The Northeastern Pennsylvania Freethought Society filed a lawsuit April 28 against the County of Lackawanna Transit System (COLTS), with headquarters in Scranton, in U.S. District Court for the Middle District of Pennsylvania, alleging the public transportation authority refused to lease advertising space to the plaintiff due to its content beginning in 2012.

According to the complaint, the plaintiff’s mission is to facilitate a coalition of atheists, agnostics, humanists, secularists and skeptics based on the belief in separation of church and state. The suit says Freethought submitted an ad for display on the exterior of the defendant’s buses in 2012 and 2013, and the ad was rejected based on its potential to spark public debate and its perceived attack on religion.

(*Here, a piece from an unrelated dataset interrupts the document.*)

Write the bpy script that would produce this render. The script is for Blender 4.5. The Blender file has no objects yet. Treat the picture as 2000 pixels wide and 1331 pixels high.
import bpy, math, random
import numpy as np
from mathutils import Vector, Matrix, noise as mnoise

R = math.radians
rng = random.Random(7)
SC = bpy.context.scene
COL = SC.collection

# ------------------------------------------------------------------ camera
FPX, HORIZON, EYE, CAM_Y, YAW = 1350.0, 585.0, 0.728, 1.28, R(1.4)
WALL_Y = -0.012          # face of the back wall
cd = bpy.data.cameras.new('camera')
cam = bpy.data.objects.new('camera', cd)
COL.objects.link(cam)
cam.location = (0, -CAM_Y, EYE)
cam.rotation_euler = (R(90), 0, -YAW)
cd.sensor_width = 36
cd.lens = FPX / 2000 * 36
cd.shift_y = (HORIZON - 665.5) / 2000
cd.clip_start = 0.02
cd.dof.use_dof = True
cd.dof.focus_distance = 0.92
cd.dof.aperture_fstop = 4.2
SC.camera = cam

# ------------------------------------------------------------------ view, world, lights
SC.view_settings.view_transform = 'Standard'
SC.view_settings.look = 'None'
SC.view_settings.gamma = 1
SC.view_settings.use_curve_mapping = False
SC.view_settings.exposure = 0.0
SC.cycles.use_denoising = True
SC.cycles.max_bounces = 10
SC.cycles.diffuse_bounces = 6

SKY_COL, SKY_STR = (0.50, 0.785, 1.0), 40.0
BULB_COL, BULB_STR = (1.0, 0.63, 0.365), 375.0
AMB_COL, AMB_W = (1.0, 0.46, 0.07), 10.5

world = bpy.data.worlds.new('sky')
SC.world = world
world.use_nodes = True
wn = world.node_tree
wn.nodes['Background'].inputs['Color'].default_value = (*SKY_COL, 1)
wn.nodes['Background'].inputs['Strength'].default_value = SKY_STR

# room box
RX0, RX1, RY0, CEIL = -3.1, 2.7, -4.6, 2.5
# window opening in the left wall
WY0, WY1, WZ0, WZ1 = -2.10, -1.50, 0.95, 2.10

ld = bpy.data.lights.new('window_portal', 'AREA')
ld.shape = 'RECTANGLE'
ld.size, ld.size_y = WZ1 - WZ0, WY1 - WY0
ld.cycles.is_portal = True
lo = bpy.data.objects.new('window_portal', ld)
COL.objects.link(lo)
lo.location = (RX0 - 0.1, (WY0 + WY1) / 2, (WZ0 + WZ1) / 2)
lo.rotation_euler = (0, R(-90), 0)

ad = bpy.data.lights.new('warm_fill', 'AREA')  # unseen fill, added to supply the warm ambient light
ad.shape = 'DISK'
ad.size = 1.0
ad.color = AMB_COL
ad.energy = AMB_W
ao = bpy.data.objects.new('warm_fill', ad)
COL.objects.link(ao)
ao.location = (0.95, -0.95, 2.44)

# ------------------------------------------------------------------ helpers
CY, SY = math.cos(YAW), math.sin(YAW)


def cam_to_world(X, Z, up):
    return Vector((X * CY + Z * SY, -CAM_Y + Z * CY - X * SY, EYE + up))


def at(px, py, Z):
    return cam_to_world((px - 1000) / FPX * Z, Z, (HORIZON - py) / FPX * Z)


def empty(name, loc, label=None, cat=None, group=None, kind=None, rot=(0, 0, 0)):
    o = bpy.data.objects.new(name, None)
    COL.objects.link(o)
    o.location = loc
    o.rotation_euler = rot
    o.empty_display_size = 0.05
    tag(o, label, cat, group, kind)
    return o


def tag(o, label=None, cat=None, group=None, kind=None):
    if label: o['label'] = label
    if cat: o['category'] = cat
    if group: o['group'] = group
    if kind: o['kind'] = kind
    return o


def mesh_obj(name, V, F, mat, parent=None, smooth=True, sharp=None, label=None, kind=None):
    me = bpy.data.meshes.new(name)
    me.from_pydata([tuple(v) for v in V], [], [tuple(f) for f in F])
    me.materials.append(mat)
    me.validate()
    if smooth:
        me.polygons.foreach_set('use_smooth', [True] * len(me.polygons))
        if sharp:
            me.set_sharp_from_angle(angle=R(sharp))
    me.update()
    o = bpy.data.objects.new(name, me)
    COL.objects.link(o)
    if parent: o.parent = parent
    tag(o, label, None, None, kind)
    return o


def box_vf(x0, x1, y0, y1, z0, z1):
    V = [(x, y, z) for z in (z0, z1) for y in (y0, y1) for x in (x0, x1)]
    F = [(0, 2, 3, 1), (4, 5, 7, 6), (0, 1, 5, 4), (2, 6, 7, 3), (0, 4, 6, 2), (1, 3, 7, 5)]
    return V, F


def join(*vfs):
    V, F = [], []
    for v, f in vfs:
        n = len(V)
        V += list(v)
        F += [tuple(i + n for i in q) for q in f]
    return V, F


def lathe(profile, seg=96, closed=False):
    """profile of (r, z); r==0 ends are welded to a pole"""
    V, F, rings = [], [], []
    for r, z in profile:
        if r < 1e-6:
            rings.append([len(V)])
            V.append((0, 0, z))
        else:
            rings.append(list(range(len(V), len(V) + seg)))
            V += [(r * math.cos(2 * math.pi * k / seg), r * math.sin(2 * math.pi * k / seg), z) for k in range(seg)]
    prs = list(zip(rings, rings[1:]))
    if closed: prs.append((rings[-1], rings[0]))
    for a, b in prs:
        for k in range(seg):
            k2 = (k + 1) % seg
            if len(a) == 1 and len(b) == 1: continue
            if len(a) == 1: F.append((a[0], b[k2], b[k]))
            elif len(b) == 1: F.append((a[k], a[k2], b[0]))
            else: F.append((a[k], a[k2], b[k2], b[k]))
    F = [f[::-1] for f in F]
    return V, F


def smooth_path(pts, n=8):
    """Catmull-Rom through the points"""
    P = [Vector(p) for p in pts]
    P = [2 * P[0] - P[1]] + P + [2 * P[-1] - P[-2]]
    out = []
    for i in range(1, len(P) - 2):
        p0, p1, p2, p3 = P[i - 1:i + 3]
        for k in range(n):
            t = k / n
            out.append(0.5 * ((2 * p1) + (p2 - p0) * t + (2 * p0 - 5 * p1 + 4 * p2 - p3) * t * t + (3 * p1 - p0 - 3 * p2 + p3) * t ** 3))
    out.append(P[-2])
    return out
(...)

Quoting statements made by COLTS in defense of its decision—allegedly based on its policy of not accepting ads regarding religion—the suit cites examples of clients whose advertising was accepted and displayed but later deemed in violation of the same policy. The suit argues the Lackawanna transit system leases advertising space to the public to raise revenue rather than to advocate any particular policy.

The suit says the NEPA Freethought Society submitted a different ad July 21, 2014, omitting the word “atheist, and it was accepted and displayed as of October 2014. The suit states that NEPA Freethought Society still wishes to run one of its original rejected ads.

The plaintiff cites infringement of the 1st and 14th Amendments.

The NEPA Freethought Society seeks injunctive and declaratory relief, attorney fees and court costs. The group is represented by attorneys Mary Catherine Roper and Molly Tack-Hooper of the American Civil Liberties Union of Philadelphia; and Theresa Loscalzo, Stephen Shapiro and Monica Clarke Platt of Schnader Harrison Segal & Lewis, also of Philadelphia.

U.S. District Court for the Middle District of Pennsylvania Case 3:15-cv-00833-UN2.